(begin)

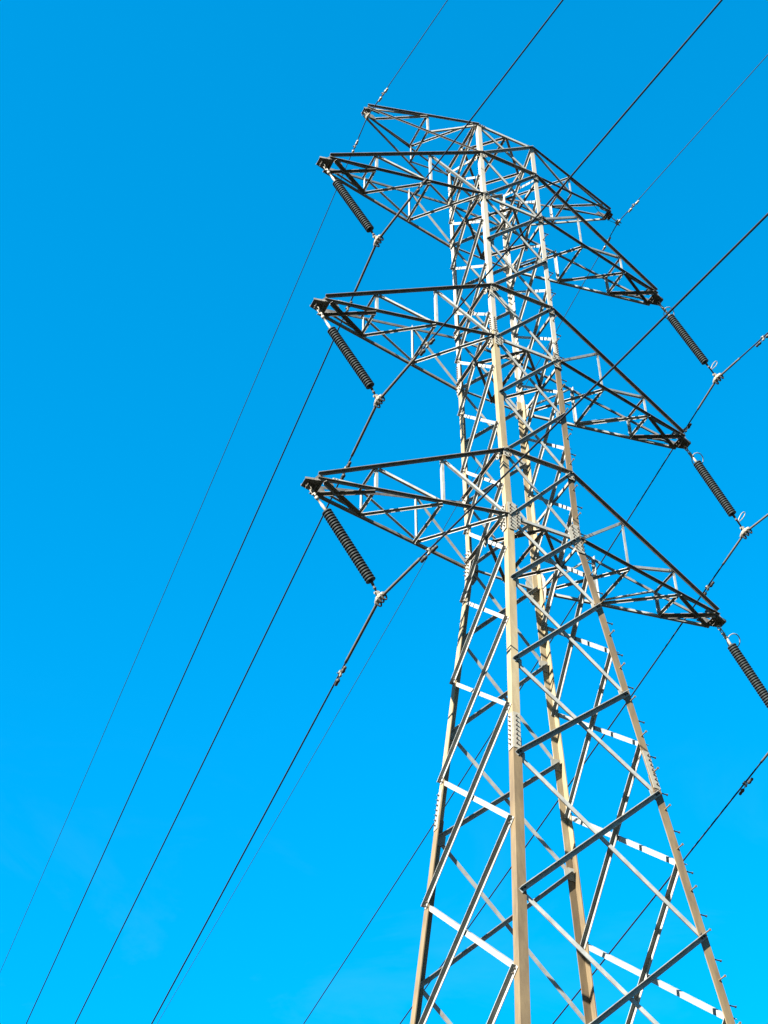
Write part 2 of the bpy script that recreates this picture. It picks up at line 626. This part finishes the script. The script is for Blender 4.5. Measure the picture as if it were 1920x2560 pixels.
def crossarm(side, zu, zl, ax_tip, lab, earth=False):
    sx = -1 if side == 'l' else 1
    near, far = ('F', 'L') if side == 'l' else ('R', 'B')
    xt = ax_tip - 0.03
    ztip = zl - 0.09
    ty = 0.19
    if earth:
        ztip = zu - 0.20
        ty = 0.12
    UP = V((0, 0, 1))
    X = V((sx, 0, 0))
    # tip bracket
    pb = MB()
    L_in, L_out = xt - 0.14, ax_tip + (0.25 if not earth else 0.08)
    hw_i, hw_o = ty + 0.03, (0.125 if not earth else 0.10)
    zt = ztip
    corner = [V((sx * L_in, -hw_i, zt)), V((sx * L_out, -hw_o, zt)), V((sx * L_out, hw_o, zt)), V((sx * L_in, hw_i, zt))]
    pb.prism(V((0, 0, -0.012)), V((0, 0, 0.0)), corner)
    for yy, s_ in ((-1, 1), (1, 1)):
        a_ = V((sx * L_in, yy * hw_i, zt))
        c_ = V((sx * L_out, yy * hw_o, zt))
        d_ = (c_ - a_)
        nn = V((-d_.y, d_.x, 0)).normalized() * 0.012
        pb.prism(a_ - UP * 0.005, c_ - UP * 0.005, [V((0, 0, 0)), nn, nn + UP * 0.06, UP * 0.06])
    # side cheeks that tie the chord ends to the bracket
    for yy in (-1, 1):
        y0 = yy * (ty - 0.004)
        x1, x2, x3 = xt - 0.42, xt - 0.02, xt + (0.10 if not earth else 0.04)
        zz = zt - (0.0 if not earth else 0.0)
        sec = [V((sx * x1, 0, zz + 0.01)), V((sx * x3, 0, zz + 0.01)), V((sx * x2, 0, zz + 0.20)), V((sx * (x1 + 0.12), 0, zz + 0.20))]
        pb.prism(V((0, y0, 0)), V((0, y0 - yy * 0.012, 0)), sec)
    # ribs and lug under the bracket
    for xx in (L_in + 0.12, L_out - 0.10):
        pb.box(V((sx * xx, 0, zt - 0.05)), V((0, 1, 0)), UP, X, 0.16, 0.085, 0.014)
    pb.box(V((sx * (L_out - 0.12), 0, zt - 0.05)), X, UP, V((0, 1, 0)), 0.09, 0.10, 0.02)
    for xx in (L_in + 0.05, L_in + 0.2):
        for yy in (-0.12, -0.05, 0.06, 0.13):
            pb.bolt(V((sx * xx, yy, zt - 0.011)), -UP, 0.015, 0.045)
    A = pb.build('earthwire_arm' if earth else 'crossarm', CHORD, T)
    A['label'] = lab
    fr = (0.46,) if earth else (0.345, 0.70)
    C = {}
    for key, Lg, sy in (('n', near, -1), ('f', far, 1)):
        oy = V((0, sy * 0.012, 0))
        root_t, root_b = leg(Lg, zu), leg(Lg, zl)
        tip_t = V((sx * (xt), sy * ty, ztip + (0.17 if not earth else 0.14)))
        tip_b = V((sx * (xt), sy * ty, ztip + 0.02))
        if earth:
            tip_t = V((sx * xt, sy * ty, zu - 0.03))
            tip_b = V((sx * xt, sy * ty, zu - 0.17))
        C[key + 't'] = (root_t, tip_t)
        C[key + 'b'] = (root_b, tip_b)
        out = V((0, sy, 0))
        cw = 0.080 if not earth else 0.060
        # chords: an upright flange in the face of the arm and a shelf turned outward
        hf = V((0, 0, cw / 2))
        cb = cw * 0.84
        arm_member(A, 'chord', root_t - X * 0.05 + oy + hf, tip_t + oy + hf, out, -UP, cw, cw, CHORD, 0.013)
        if sy < 0:
            arm_member(A, 'chord', root_b - X * 0.05 + oy + hf, tip_b + oy + hf, out, -UP, cb, cb, CHORD, 0.013)
        else:
            arm_member(A, 'chord', root_b - X * 0.05 + oy - hf, tip_b + oy - hf, out, UP, cb, cb, GALV if sx > 0 else GALV_OLD, 0.013)

        def at(k, f):
            r, t_ = C[key + k]
            return lerp(r, t_, f)
        ins = V((0, -sy * 0.004, 0.02))
        ww = 0.066 if not earth else 0.055
        pts_t = [at('t', f) for f in fr]
        pts_b = [at('b', f) for f in fr]
        for pt, pbm in zip(pts_t, pts_b):
            # upright: its flange across the arm faces the tip side
            arm_member(A, 'upright', pbm + ins, pt + ins, V((0, -sy, 0)), X * -1, ww * 1.15, ww, GALV)
        # diagonals : from the tower's lower node up and outward
        seq_b = [root_b] + pts_b
        seq_t = pts_t + [tip_t]
        if earth:
            seq_b, seq_t = pts_b, [root_t]
            arm_member(A, 'diagonal', seq_b[0] + ins, seq_t[0] + ins - V((0, 0, 0.06)), UP, V((0, -sy, 0)), ww, ww, GALV)
            arm_member(A, 'diagonal', tip_b + ins + (pts_t[0] - tip_b) * 0.06, pts_t[0] + ins, UP, V((0, -sy, 0)), ww * .8, ww * .8, GALV)
        else:
            for j, (pb_, pt_) in enumerate(zip(seq_b, seq_t)):
                d_ = (pt_ - pb_).normalized()
                arm_member(A, 'diagonal', pb_ + ins + d_ * 0.06, pt_ + ins - d_ * (0.08 if j < 2 else 0.35) - UP * 0.03, UP, V((0, -sy, 0)), ww, ww, GALV)

    def pt(key, f):
        r, t_ = C[key]
        return lerp(r, t_, f)

    def plan(P, Q, w, mat, up=False):
        sd = (Q - P).cross(UP).normalized()
        if sd.dot(V((-0.4, -1, 0))) < 0:
            sd = -sd
        z_ = V((0, 0, -0.016))
        arm_member(A, 'plan_brace', P + z_, Q + z_, sd, V((0, 0, -1)), w, w * 0.9, mat, 0.011, False)

    n_, f_ = ('n', 'f') if side == 'l' else ('f', 'n')      # the bracing turns with the tower, not mirrored
    if earth:
        f1 = fr[0]
        plan(pt('nt', f1), pt('ft', f1), 0.055, GALV_OLD)
        plan(pt('nb', f1), pt('fb', f1), 0.055, GALV_OLD)
        plan(pt(f_ + 't', f1) - UP * .012, pt(n_ + 't', 0.04) - UP * .012, 0.06, GALV)
        plan(pt(n_ + 't', f1) - UP * .02, pt(f_ + 't', 0.90) - UP * .02, 0.06, GALV)
    else:
        f2, f1 = fr
        plan(pt('nb', f1), pt('fb', f1), 0.07, GALV)
        plan(pt('nb', f2), pt('fb', f2), 0.066, GALV)
        plan(pt(f_ + 'b', f1) - UP * .012, pt(n_ + 'b', f2) - UP * .012, 0.066, GALV)
        plan(pt(f_ + 'b', f2) - UP * .012, pt(n_ + 'b', 0.01) - UP * .012, 0.066, GALV)
        plan(pt('nb', 0.97) - UP * .02, pt('fb', f1) - UP * .02, 0.10, CHORD)
        plan(pt('fb', 0.97) - UP * .034, pt('nb', f1) - UP * .034, 0.08, CHORD)
        plan(pt('nt', f1), pt('ft', f1), 0.055, GALV_OLD)
    return A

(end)

Exercise goal:
Skip the pictures, then retype every line above exactly.

Output of the exercise:
Write part 2 of the bpy script that recreates this picture. It picks up at line 626. This part finishes the script. The script is for Blender 4.5. Measure the picture as if it were 1920x2560 pixels.
def crossarm(side, zu, zl, ax_tip, lab, earth=False):
    sx = -1 if side == 'l' else 1
    near, far = ('F', 'L') if side == 'l' else ('R', 'B')
    xt = ax_tip - 0.03
    ztip = zl - 0.09
    ty = 0.19
    if earth:
        ztip = zu - 0.20
        ty = 0.12
    UP = V((0, 0, 1))
    X = V((sx, 0, 0))
    # tip bracket
    pb = MB()
    L_in, L_out = xt - 0.14, ax_tip + (0.25 if not earth else 0.08)
    hw_i, hw_o = ty + 0.03, (0.125 if not earth else 0.10)
    zt = ztip
    corner = [V((sx * L_in, -hw_i, zt)), V((sx * L_out, -hw_o, zt)), V((sx * L_out, hw_o, zt)), V((sx * L_in, hw_i, zt))]
    pb.prism(V((0, 0, -0.012)), V((0, 0, 0.0)), corner)
    for yy, s_ in ((-1, 1), (1, 1)):
        a_ = V((sx * L_in, yy * hw_i, zt))
        c_ = V((sx * L_out, yy * hw_o, zt))
        d_ = (c_ - a_)
        nn = V((-d_.y, d_.x, 0)).normalized() * 0.012
        pb.prism(a_ - UP * 0.005, c_ - UP * 0.005, [V((0, 0, 0)), nn, nn + UP * 0.06, UP * 0.06])
    # side cheeks that tie the chord ends to the bracket
    for yy in (-1, 1):
        y0 = yy * (ty - 0.004)
        x1, x2, x3 = xt - 0.42, xt - 0.02, xt + (0.10 if not earth else 0.04)
        zz = zt - (0.0 if not earth else 0.0)
        sec = [V((sx * x1, 0, zz + 0.01)), V((sx * x3, 0, zz + 0.01)), V((sx * x2, 0, zz + 0.20)), V((sx * (x1 + 0.12), 0, zz + 0.20))]
        pb.prism(V((0, y0, 0)), V((0, y0 - yy * 0.012, 0)), sec)
    # ribs and lug under the bracket
    for xx in (L_in + 0.12, L_out - 0.10):
        pb.box(V((sx * xx, 0, zt - 0.05)), V((0, 1, 0)), UP, X, 0.16, 0.085, 0.014)
    pb.box(V((sx * (L_out - 0.12), 0, zt - 0.05)), X, UP, V((0, 1, 0)), 0.09, 0.10, 0.02)
    for xx in (L_in + 0.05, L_in + 0.2):
        for yy in (-0.12, -0.05, 0.06, 0.13):
            pb.bolt(V((sx * xx, yy, zt - 0.011)), -UP, 0.015, 0.045)
    A = pb.build('earthwire_arm' if earth else 'crossarm', CHORD, T)
    A['label'] = lab
    fr = (0.46,) if earth else (0.345, 0.70)
    C = {}
    for key, Lg, sy in (('n', near, -1), ('f', far, 1)):
        oy = V((0, sy * 0.012, 0))
        root_t, root_b = leg(Lg, zu), leg(Lg, zl)
        tip_t = V((sx * (xt), sy * ty, ztip + (0.17 if not earth else 0.14)))
        tip_b = V((sx * (xt), sy * ty, ztip + 0.02))
        if earth:
            tip_t = V((sx * xt, sy * ty, zu - 0.03))
            tip_b = V((sx * xt, sy * ty, zu - 0.17))
        C[key + 't'] = (root_t, tip_t)
        C[key + 'b'] = (root_b, tip_b)
        out = V((0, sy, 0))
        cw = 0.080 if not earth else 0.060
        # chords: an upright flange in the face of the arm and a shelf turned outward
        hf = V((0, 0, cw / 2))
        cb = cw * 0.84
        arm_member(A, 'chord', root_t - X * 0.05 + oy + hf, tip_t + oy + hf, out, -UP, cw, cw, CHORD, 0.013)
        if sy < 0:
            arm_member(A, 'chord', root_b - X * 0.05 + oy + hf, tip_b + oy + hf, out, -UP, cb, cb, CHORD, 0.013)
        else:
            arm_member(A, 'chord', root_b - X * 0.05 + oy - hf, tip_b + oy - hf, out, UP, cb, cb, GALV if sx > 0 else GALV_OLD, 0.013)

        def at(k, f):
            r, t_ = C[key + k]
            return lerp(r, t_, f)
        ins = V((0, -sy * 0.004, 0.02))
        ww = 0.066 if not earth else 0.055
        pts_t = [at('t', f) for f in fr]
        pts_b = [at('b', f) for f in fr]
        for pt, pbm in zip(pts_t, pts_b):
            # upright: its flange across the arm faces the tip side
            arm_member(A, 'upright', pbm + ins, pt + ins, V((0, -sy, 0)), X * -1, ww * 1.15, ww, GALV)
        # diagonals : from the tower's lower node up and outward
        seq_b = [root_b] + pts_b
        seq_t = pts_t + [tip_t]
        if earth:
            seq_b, seq_t = pts_b, [root_t]
            arm_member(A, 'diagonal', seq_b[0] + ins, seq_t[0] + ins - V((0, 0, 0.06)), UP, V((0, -sy, 0)), ww, ww, GALV)
            arm_member(A, 'diagonal', tip_b + ins + (pts_t[0] - tip_b) * 0.06, pts_t[0] + ins, UP, V((0, -sy, 0)), ww * .8, ww * .8, GALV)
        else:
            for j, (pb_, pt_) in enumerate(zip(seq_b, seq_t)):
                d_ = (pt_ - pb_).normalized()
                arm_member(A, 'diagonal', pb_ + ins + d_ * 0.06, pt_ + ins - d_ * (0.08 if j < 2 else 0.35) - UP * 0.03, UP, V((0, -sy, 0)), ww, ww, GALV)

    def pt(key, f):
        r, t_ = C[key]
        return lerp(r, t_, f)

    def plan(P, Q, w, mat, up=False):
        sd = (Q - P).cross(UP).normalized()
        if sd.dot(V((-0.4, -1, 0))) < 0:
            sd = -sd
        z_ = V((0, 0, -0.016))
        arm_member(A, 'plan_brace', P + z_, Q + z_, sd, V((0, 0, -1)), w, w * 0.9, mat, 0.011, False)

    n_, f_ = ('n', 'f') if side == 'l' else ('f', 'n')      # the bracing turns with the tower, not mirrored
    if earth:
        f1 = fr[0]
        plan(pt('nt', f1), pt('ft', f1), 0.055, GALV_OLD)
        plan(pt('nb', f1), pt('fb', f1), 0.055, GALV_OLD)
        plan(pt(f_ + 't', f1) - UP * .012, pt(n_ + 't', 0.04) - UP * .012, 0.06, GALV)
        plan(pt(n_ + 't', f1) - UP * .02, pt(f_ + 't', 0.90) - UP * .02, 0.06, GALV)
    else:
        f2, f1 = fr
        plan(pt('nb', f1), pt('fb', f1), 0.07, GALV)
        plan(pt('nb', f2), pt('fb', f2), 0.066, GALV)
        plan(pt(f_ + 'b', f1) - UP * .012, pt(n_ + 'b', f2) - UP * .012, 0.066, GALV)
        plan(pt(f_ + 'b', f2) - UP * .012, pt(n_ + 'b', 0.01) - UP * .012, 0.066, GALV)
        plan(pt('nb', 0.97) - UP * .02, pt('fb', f1) - UP * .02, 0.10, CHORD)
        plan(pt('fb', 0.97) - UP * .034, pt('nb', f1) - UP * .034, 0.08, CHORD)
        plan(pt('nt', f1), pt('ft', f1), 0.055, GALV_OLD)
    return A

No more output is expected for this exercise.